Monday, May 4, 2009

I heart my girl!

I went out to the barn yesterday and rode Denali. She did such a good job! I love that she loves me (in the way horses love.) I walk to her field and she comes running to me like a bat out of hell nickering all the way. She's great. She follows me anywhere (unless there is tempting grass than forget about it.) I'm very proud of her, not just because she listens on the ground but because she's becoming so safe *in Denali terms* under saddle. We just walked around the arena and did a little trotting and worked on stopping.

I wrote a letter last week to four people who are involved with Emerald Downs and Racing. It just told the story of how I got Denali and the name of the person I got her from. I won't post it here, because I'm not out to totally bash the woman. I wish she would be truthful and try everything to find horses a good home and use the auction as a last resort, not a first. I know she did the same thing to another horse, I talked to the Jockey who had the horse and he said that she "begged" for this horse for her daughter and he finally said that she could have her for the price of her vet bill (she had got hurt racing.) This woman paid and then didn't pick her up, didn't pick her up, and finally picked her up the first Sunday of the month. That's when the auction is held. It just makes me sad... Anyway, the point of this is that I didn't put my return address on the letters (because I am a huge chicken and envision the woman or her husband running me down with one of the horses) but did put my e-mail. I just got a response from one of the people I wrote to. Gulp... That means that the others will either get their letters today, or soon.

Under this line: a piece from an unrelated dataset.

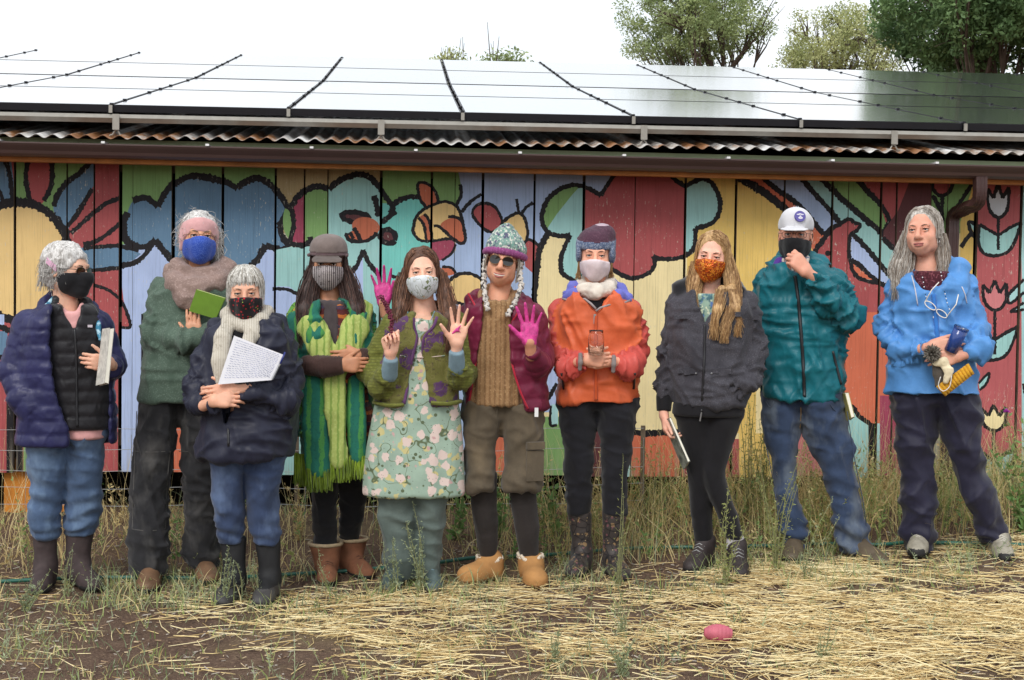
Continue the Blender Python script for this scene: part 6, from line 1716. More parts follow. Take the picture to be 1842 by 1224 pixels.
# pink smear on the raised palm
S = Sdf(.0025); S.chain([P.L(814, 600, -.272), P.L(822, 594, -.275), P.L(829, 586, -.277)], [.004, .007, .003], .005, sq=.6); S.cone(P.L(822, 594, -.275), P.L(828, 598, -.274), .005, .002, .004, sq=.6); soft('dye_stain', S, M_PINK, P.root, disp=lambda v, n, t: folds(v, .003, 60, 1))
# sprig of red seeds
sp = empty('seed_sprig', P.g, -P.az); tag(sp, 'dark red amaranth seed sprig held up between the fingers of the cardigan wearer', 'sprig')
stem = catmull(P.pts([(701, 628, -.285), (704, 600, -.285), (703, 575, -.28), (694, 548, -.28), (683, 532, -.28)]), .01)
MB().tube(stem, .0028, 5).build('stem', plain('reddish_stem', (120, 60, 60), .6), sp, smooth=True)
rs = np.random.RandomState(3); b = MB()
for i in range(230):
    t = rs.rand() ** .8; c = stem[int((.25 + .75 * t) * (len(stem) - 1))]; b.sphere(c + rs.randn(3) * .006, rs.uniform(.003, .0055), 5, 4)
b.build('seeds', plain('maroon_seeds', (110, 36, 62), .6, var=.35, scale=80), sp, smooth=True)
# ================================================================ PERSON: maroon puffer, knit earflap hat
P = P6 = Person('person in maroon puffer jacket, cargo shorts and earflap hat showing a pink palm', 908, 1050)
hl, hr = P.G(884, 1040), P.G(955, 1042)
build_person(P, ('fair_skin_f', (204, 148, 120)), (906, 471, 0), dict(sl=(842, 562, .04), sr=(962, 566, .02), el=(775, 610, .16), er=(978, 652, .0), ml=(730, 592, .14), mr=(970, 664, -.12), wl=(690, 552, .08), wr=(953, 622, -.22), hl=(875, 740), hr=(930, 740), kl=(868, 900), kr=(942, 900), al=(878, 1020, hl[1]), ar=(953, 1020, hr[1])),
             [dict(wrist=P.L(953, 620, -.26), d=(-.02, -.1, 1), n=(-.05, -1, .05), thumb=-1, curl=(3, 6, 5), spread=13, size=1.06, arm=P.L(956, 640, -.22), thumb_out=.9, tag=7, paint=0),
              dict(wrist=P.L(690, 548, .06), d=(-.08, -.05, 1), n=(.0, -1, 0), thumb=1, curls=((6, 10, 8), (5, 10, 8), (6, 10, 8), (4, 8, 6)), spread=10, size=1.04, arm=P.L(694, 566, .08), thumb_out=.55, thumb_curl=20, tag=7, paint=0)],
             mouth='smile', head_kw=dict(yaw=-6, pitch=1, roll=9, size=1.06), neck_to=(895, 548, .02), brow='grey')
M_MAR = fabric('maroon_down_nylon', (106, 30, 56), rough=.40, var=.25, wrinkle=.5, sheen=.05, crease_scale=16, crumple=.35); M_REDT = fabric('red_piping', (170, 30, 52), rough=.6)
def ex6(S):
    S.chain(P6.pts([(850, 562, -.04), (846, 540, .0), (860, 528, .06)]), [.026, .026, .022], .02, 0); S.chain(P6.pts([(935, 570, -.05), (946, 545, .0), (930, 530, .06)]), [.026, .026, .022], .02, 0)
pj = jacket(P, 'puffer_jacket', [M_MAR], [(535, 870, 930), (548, 846, 960), (565, 836, 974), (620, 834, 980), (690, 832, 984), (735, 836, 988)], .155, [([(846, 566, .04), (778, 612, .15), (735, 594, .14), (700, 564, .09)], (25, 20, 17, 13)), ([(958, 568, .02), (976, 648, .0), (968, 656, -.14), (957, 632, -.235)], (27, 22, 20, 14))],
            slots=[[(525, 872, 930), (560, 868, 922), (600, 866, 916), (650, 856, 920), (700, 848, 934), (745, 842, 950)]], disp=puff(.078, .010)(P), extra=ex6, slot_y=.0)
for pp_ in ([(842, 528, -.03), (858, 556, -.11), (868, 578, -.145), (864, 610, -.16), (856, 650, -.165), (848, 700, -.165), (842, 734, -.16)], [(934, 560, -.10), (920, 580, -.14), (914, 605, -.16), (920, 650, -.168), (934, 700, -.168), (950, 736, -.16)]):
    MB().tube(relaxline(proj(P, pj, catmull(P.pts(pp_), .02), .002)), .0055, 6).build('zip_edging', M_REDT, pj, smooth=True)
MB().box(P.L(965, 742, -.14), (.009, .003, .022)).build('white_tag', M_CLIP, pj)
M_TAN = pattern('tan_cable_sweater', (150, 116, 80), [('bandx', 13, .55, .8, (128, 96, 64)), ('noise', 110, .52, .7, (170, 138, 100))], bmp=.5)
S = Sdf(.008); S.loft(P.rows([(540, 862, 935), (570, 852, 940), (620, 848, 946), (690, 842, 948), (727, 838, 950)], .135), .02); S.chain(P.pts([(868, 535, .02), (874, 552, -.06), (895, 562, -.10), (918, 552, -.07), (928, 535, .02), (910, 524, .07), (882, 524, .07), (868, 535, .02)]), [.03] * 8, .015); S.cone(P.L(878, 552, -.06), P.L(902, 570, -.12), .03, .028, .02)
soft('turtleneck_sweater', S, M_TAN, P.root, disp=lambda v, n, t: .0035 * np.sin(v[:, 0] * 170) + folds(v, .008, 10, 2))
M_KHAKI = fabric('khaki_canvas', (88, 78, 64), wrinkle=.45, var=.2, fade=(112, 98, 78), weave=.15)
so = trousers(P, 'cargo_shorts', M_KHAKI, [[(722, 836, 912, .13), (760, 834, 905, .125), (800, 832, 896, .12), (850, 833, 893, .11), (883, 836, 890, .11)], [(722, 900, 976, .13), (760, 898, 978, .125), (800, 903, 979, .12), (850, 904, 977, .11), (879, 902, 974, .11)]], feet=None, seed=17, amp=.013, waist=[(720, 838, 976), (750, 836, 976)], fscale=7)
MB().box(P.L(962, 838, -.10), (.045, .008, .075), [(.93, .36, 0), (-.36, .93, 0), (0, 0, 1)]).build('cargo_pocket', M_KHAKI, so); MB().box(P.L(963, 802, -.105), (.047, .012, .018), [(.93, .36, 0), (-.36, .93, 0), (0, 0, 1)]).build('pocket_flap', M_KHAKI, so)
zipper(P, so, P.pts([(893, 724, -.137), (894, 750, -.135), (895, 776, -.12)]), M_KHAKI, .004, 'fly_seam')
trousers(P, 'leggings', fabric('charcoal_legging', (48, 43, 42), wrinkle=.2), [[(850, 846, 894, .075), (900, 848, 894, .07), (940, 852, 896, .066), (1006, 864, 895, .05)], [(850, 912, 966, .075), (900, 918, 967, .07), (940, 924, 971, .066), (1004, 936, 970, .05)]], feet=(hl, hr), amp=.003, seed=2)
M_TANB = plain('tan_sheepskin_boot', (176, 128, 76), .85, var=.15, scale=12, bmp=.15); M_FLUFF = plain('cream_fleece', (214, 200, 180), .95, var=.15, scale=80, bmp=.7)
for hx, rr, ang in ((hl, [(1004, 858, 903, .062, hl[1]), (1030, 858, 902, .06, hl[1])], -42), (hr, [(1000, 932, 976, .062, hr[1]), (1030, 936, 978, .06, hr[1])], 8)):
    b_ = shoe(P, hx, ang, M_TANB, plain('tan_sole', (150, 110, 70), .8), shaft=P.rows(rr, .06), name='sheepskin_boot', length=.28, width=.058, toe_h=.05)
    r0 = P.rows(rr[:1], .06)[0]; rs = np.random.RandomState(5); b = MB()
    for a in np.linspace(0, 2 * math.pi, 46): b.sphere((r0[1] + r0[3] * math.cos(a), r0[2] + r0[4] * math.sin(a), r0[0] + rs.uniform(-.006, .010) - .03 * max(0, -math.sin(a)) ** 6), rs.uniform(.007, .011), 6, 5)
    b.build('fleece_trim', M_FLUFF, b_, smooth=True)
glasses(P, M_GLASSLENS, plain('gold_rim', (120, 86, 50), .3, metal=.5), rx=.0255, rz=.021, sq=2.2)
H = P.H; S = Sdf(.005); S.ell(H.w(0, .012, .060), np.array((.092, .108, .066)) * H.k, .02, 0, '+', H.A); S.ell(H.w(-.01, .012, .105), np.array((.058, .070, .050)) * H.k, .05, 0, '+', H.A); S.ell(H.w(-.012, .012, .145), np.array((.024, .028, .030)) * H.k, .04, 0, '+', H.A)
S.half(-(H.A[2] - .05 * H.A[1]), -np.dot(H.A[2] - .05 * H.A[1], H.w(0, -.05, .038)))
M_HATK = pattern('teal_white_flecked_knit', (120, 150, 142), [('noise', 70, .5, .6, (206, 206, 196)), ('noise', 50, .56, .62, (86, 84, 110)), ('noise', 44, .6, .66, (70, 150, 130))], bmp=.6); M_HATB = pattern('mauve_knit_band', (140, 70, 122), [('noise', 90, .5, .7, (164, 96, 146))], bmp=.6); M_BRAID = pattern('black_white_braid', (202, 196, 188), [('noise', 60, .5, .58, (66, 60, 60))], bmp=.6)
hat = soft('earflap_hat', S, M_HATK, P.root, disp=lambda v, n, t: .003 * np.sin(np.arctan2(H.loc(v)[:, 0], -H.loc(v)[:, 1] + .012) * 34) + folds(v, .006, 18, 5))
ring = [H.w(.088 * math.sin(a), .012 - .104 * math.cos(a), .044 - .012 * (1 - abs(math.cos(a))) ) for a in np.linspace(0, 2 * math.pi, 26)]
soft('hat_band', Sdf(.006).chain(ring, [.017 * H.k] * 26, .004), M_HATB, hat, disp=lambda v, n, t: .002 * np.sin(np.arctan2(H.loc(v)[:, 0], -H.loc(v)[:, 1] + .012) * 50))
for q, e in ((-1, [(869, 482, -.02), (870, 510, -.05), (873, 535, -.10), (877, 556, -.15)]), (1, [(941, 490, -.02), (938, 515, -.06), (926, 545, -.13), (913, 567, -.165)])):
    S = Sdf(.006); S.ell(H.w(q * .082, .0, .0), np.array((.014, .036, .052)) * H.k, .02, 0, '+', H.A); S.chain([H.w(q * .080, -.018, -.03)] + P.pts(e[1:]), [.016, .013, .012, .014], .012)
    soft('ear_flap', S, M_BRAID, hat, disp=lambda v, n, t: .003 * np.sin(v[:, 2] * 260 + v[:, 0] * 150))
rs = np.random.RandomState(4)
for q in (-1, 1): strands('hair', [HW2], P.root, [[H.w(q * (.066 + .01 * rs.rand()), -.055 + .02 * rs.rand(), .03), H.w(q * (.074 + .01 * rs.rand()), -.05 + .03 * rs.rand(), -.01), H.w(q * (.072 + .012 * rs.rand()), -.03, -.06 - .03 * rs.rand())] for i in range(60)], .002, .001)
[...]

I'm not sure I can mentally handle this week. I find out if I get hired for next year, and I'm so afraid of this lady coming after me, that I don't know if I can ever go to the races again. I have made some really good friends at the track, but I don't want to go with them, because I'm afraid that this lady will see me with them and assume they made me write the letter. I know how the races work. They protect each other, regardless of who they like or not. One of them actually asked me to wait and see if they could "bust her" doing it. Part of me wishes I would have listened to her, and part of me is glad I gave Denali a voice. When she comes running and nickering towards me, it makes me forget about these letters and I'm glad I did it. Then I get home and start to worry again. That's what I do... Worry. I'm really good at it, I should have gotten my Masters in Worrying, I'd have my doctorate in no time...that and Over-Analysis things.